Пастернак обычно пишет к Фадееву, когда ему что-нибудь нужно: переиздать трагедии Шекспира, получить новый заказ на перевод, исхлопотать аванс. Для него Фадеев – начальник «с человеческим лицом», не более. Несколько раз глава писательского союза – в полном соответствии с пастернаковским прогнозом – чуть не погубил поэта, резко и безграмотно критикуя его «по долгу службы». Пастернак отлично понимал, что Фадеев все это проделывает не со зла, и писал ему с некоторым даже сочувствием: «Очень разумно и справедливо все, что ты и некоторые другие писали и говорили обо мне зимой. Странно и несправедливо только то, что ты все это показываешь на мне одном, что ты меня избрал этим экспериментальным экземпляром. Я – точный сколок большинства беспартийной интеллигенции. (…) Потому что все они тоже любят глубокий и неистребимый мир личности, тоже помнят Христа и Толстого, тоже всегда были противниками смертной казни, так недавно упраздненной, и многое, многое другое. Надеюсь, ты не употребишь во зло этого частного письма, хотя, впрочем, твоя воля» (июнь 1947 года). Сама мысль о том, что «Саша» мог употребить во зло «частное письмо», наглядно иллюстрирует тот факт, что никаких иллюзий на его счет Пастернак не питал. Пастернак жалел Фадеева самым искренним образом, понимая, как трудно палачествовать доброму человеку. То есть он действительно считал его добрым, – поскольку слово «доброта» вообще не было у него самым большим комплиментом.
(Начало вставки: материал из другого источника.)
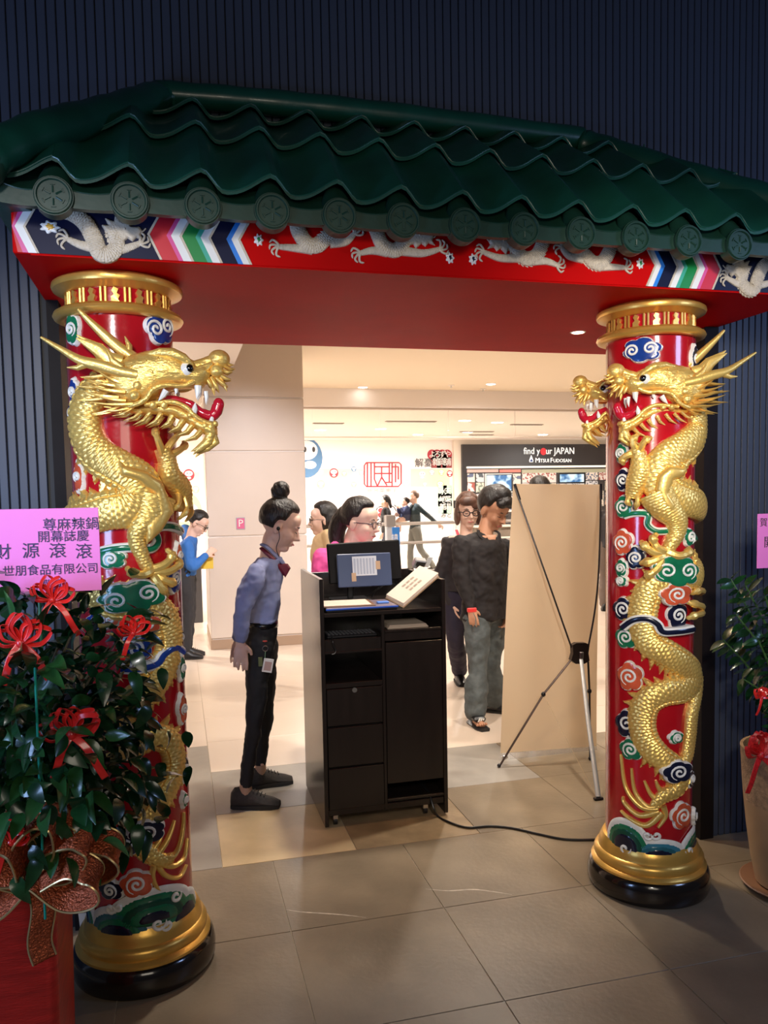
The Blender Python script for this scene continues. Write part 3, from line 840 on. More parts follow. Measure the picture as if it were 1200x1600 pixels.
# tail flames
for L_ in ([(245,1345),(268,1345),(285,1325),(292,1295),(294,1270)], [(250,1350),(275,1355),(294,1340),(300,1310)], [(250,1335),(262,1320),(272,1300),(278,1283)], [(240,1330),(252,1315),(258,1300)], [(245,1350),(262,1370),(285,1372),(298,1352)], [(244,1350),(240,1370),(248,1390),(262,1396)]):
    Q = pts(PL1, L_); n_ = len(Q); s_ = body(Q, list(np.linspace(.012,.004,n_)), list(np.linspace(.02,.01,n_)), PL1.wrap, amp=0, nu=7); fb.add(s_.v, s_.f)
fb.build('dragon_fin', GOLD, bd)
lg = body(pts(PL1, [(246,775,0),(238,800,0),(222,822,0),(214,842,0),(222,868,0),(234,892,0)]), [.062,.052,.036,.026,.02,.019], [.06,.06,.055,.045,.04,.035], PL1.wrap, .018, .005)
s_ = body(pts(PL1, [(292,790,0),(284,765,0),(268,745,0),(262,720,0),(254,700,0)]), [.03,.04,.036,.024,.018], [.04,.05,.05,.045,.04], PL1.wrap, .018, .005); lg.add(s_.v, s_.f)
lg.pillow([PL1.pix(x,y) for x,y in [(184,716),(196,728),(224,736),(246,752),(254,775),(262,800),(246,830),(226,850),(222,820),(236,800),(232,770),(212,752),(190,744)]], PL1.wrap, .020, .02, .008, .045)
lg.build('dragon_leg', GOLD, bd, 80)
foot(PL1, bd, [[(236,890),(222,897),(206,894),(198,886)], [(238,890),(252,882),(262,868),(258,858)], [(240,895),(258,892),(272,880),(268,866)], [(242,900),(256,908),(272,912)], [(240,900),(246,916),(258,930)]], .016)
foot(PL1, bd, [[(252,708),(243,692),(238,676),(245,668)], [(256,706),(262,690),(270,676),(262,664)], [(262,712),(276,700),(284,690)]], .013)
foot(PL1, bd, [[(276,770),(270,788),(262,800)], [(282,772),(282,795),(276,812)], [(288,770),(290,795),(288,815)]], .010)
cloud(PL1, lp, 256, 512, 62, 58, BLUE, 1, .1, 5, 2); cloud(PL1, lp, 108, 514, 36, 56, GREEN, -1, 0, 4)
cloud(PL1, lp, 110, 612, 26, 50, BLUE); cloud(PL1, lp, 108, 645, 26, 46, BLUE); cloud(PL1, lp, 118, 745, 26, 60, ORANGE)
ribbon(PL1, lp, [(290,830),(268,822),(246,828),(250,846),(238,858),(205,856),(176,858),(155,862)], 13, GREEN)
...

Сочиняя письмо от 14 марта, Пастернак преследовал двоякую цель. Во-первых, смерть Сталина давала ему надежду на пересмотр дела Ивинской, на глоток свободы, на перемену собственной участи. Пастернак в марте 1953 года еще ничего не знает о судьбе Тициана Табидзе и не исключает того, что он жив. Год остается до окончания срока Ивинской (она вернулась раньше, в мае, по амнистии). В туруханской ссылке томится Аля Эфрон, надрываясь на тяжелой работе и не имея средств к существованию. Многие и многие могут вернуться. Фадеев еще нужен Пастернаку – он в силе.
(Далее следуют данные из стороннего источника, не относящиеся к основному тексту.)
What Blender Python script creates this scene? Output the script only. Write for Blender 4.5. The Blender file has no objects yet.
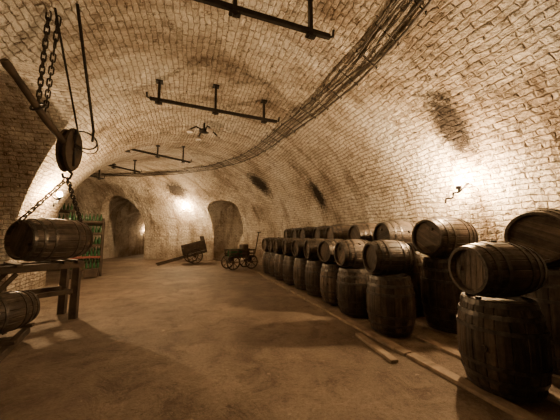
import bpy, bmesh, math, random
from mathutils import Vector, Matrix
random.seed(7)
D=bpy.data; S=bpy.context.scene; COL=S.collection
# ------------------------------------------------------------------ materials
def new_mat(name):
    m=D.materials.new(name); m.use_nodes=True
    nt=m.node_tree; b=nt.nodes['Principled BSDF']
    return m,nt,b
def N(nt,t,**kw):
    n=nt.nodes.new(t)
    for k,v in kw.items():
        if k in n.inputs.keys(): n.inputs[k].default_value=v
        else: setattr(n,k,v)
    return n
def ramp(nt,stops):
    r=nt.nodes.new('ShaderNodeValToRGB'); e=r.color_ramp.elements
    e[0].position=stops[0][0]; e[0].color=(*stops[0][1],1)
    e[1].position=stops[-1][0]; e[1].color=(*stops[-1][1],1)
    for p,c in stops[1:-1]:
        x=e.new(p); x.color=(*c,1)
    return r
def mixc(nt,a,b,fac,mode='MIX'):
    m=nt.nodes.new('ShaderNodeMix'); m.data_type='RGBA'; m.blend_type=mode
    for s,v in ((0,fac),(6,a),(7,b)):
        if isinstance(v,(int,float)): m.inputs[s].default_value=v
        elif isinstance(v,tuple): m.inputs[s].default_value=(*v,1)
        else: nt.links.new(v,m.inputs[s])
    return m.outputs[2]
def math_n(nt,op,a,b=None,c=None):
    m=nt.nodes.new('ShaderNodeMath'); m.operation=op
    for i,v in enumerate((a,b,c)):
        if v is None: continue
        if isinstance(v,(int,float)): m.inputs[i].default_value=v
        else: nt.links.new(v,m.inputs[i])
    return m.outputs[0]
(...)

Но есть и другой смысл в этом письме: Пастернак для себя подводит итог эпохе. В тексте есть недвусмысленная констатация «слома времен»: упоминается «подытоживший себя век». Не зря захотелось обратиться именно к Фадееву, автору тоже итоговой статьи «О гуманизме Сталина». В статье утверждается, что гуманизм Сталина был принципиально нового типа, не имел ничего общего с традиционными представлениями о гуманизме… и тут Пастернаку начинает казаться, что Фадеев тоже что-то понял, что он пытается эзоповой речью высказаться о сталинской бесчеловечности. Ведь мировоззрение, отличное от «всех и всяческих форм христианского гуманизма и от старого классического гуманизма буржуазно- демократического толка», не имеет с гуманизмом ничего общего – это очевидно! Рашковская полагает, что именно эти слова из статьи Фадеева от 12 марта могли привлечь внимание Пастернака. Если так, то эзопова перекличка становится ясна. Но даже если нет, автор хочет по крайней мере для себя сформулировать смысл происходящего: век кончился. Отсюда может начаться «чистая жизнь». Против могущества тирана есть еще «могущество смерти и музыки».
10
Наиболее значимое из «оттепельных» упоминаний Пастернака о Сталине – слова в разговоре с Ольгой Ивинской в 1956 году: «Так долго над нами царствовал безумец и убийца, а теперь – дурак и свинья; убийца имел какие-то порывы, он что-то интуитивно чувствовал, несмотря на свое отчаянное мракобесие; теперь нас захватило царство посредственностей». Старший сын записал реплику Пастернака осенью 1959 года: «Раньше расстреливали, лилась кровь и слезы, но публично снимать штаны было все-таки не принято».
Поразительно, до какой степени эта оценка Сталина совпадает со словами Заболоцкого, сказанными жене за несколько часов до смерти. «Сталин – сложная фигура на стыке двух эпох. Разделаться со старой этикой, моралью, культурой для него нелегко, так как он сам из нее вырос. Он учился в духовной семинарии, и это в нем осталось. Его воспитала Грузия, где правители были лицемерны, коварны, часто кровожадны. Николай Алексеевич говорил, что Хрущеву легче расправиться со старой культурой, потому что в нем ее нет». Так жена Заболоцкого записала его слова, сказанные в последнюю ночь – с 13 на 14 октября 1958 года.
Заболоцкий пострадал от Сталина много больше, чем Пастернак. Тем не менее даже он говорил о прямом родстве Сталина со старой культурой и о преемственной связи с ней – тогда как Хрущев уже принадлежал к поколению новых варваров. Речь не о том, что Сталин наследовал дворянской культуре. Речь о том, что он хотя бы знал о ее существовании не понаслышке. Речь, в конце концов, о масштабе. Пастернак ни в коей мере не оправдывал «безумца и убийцу». Он испытывал к нему чувство, которое определить сложно – рискнем назвать его ощущением своей соразмерности. Тридцатые годы немыслимы без великого злодея – и великого поэта, который его уравновешивал, находясь на противоположном полюсе. Пастернака и Сталина связывало нечто большее, чем взаимное притяжение или отталкивание: их связала взаимообусловленность. «Помянут меня – помянут и тебя». Так уж ты, сын художника, не забудь меня, сына сапожника.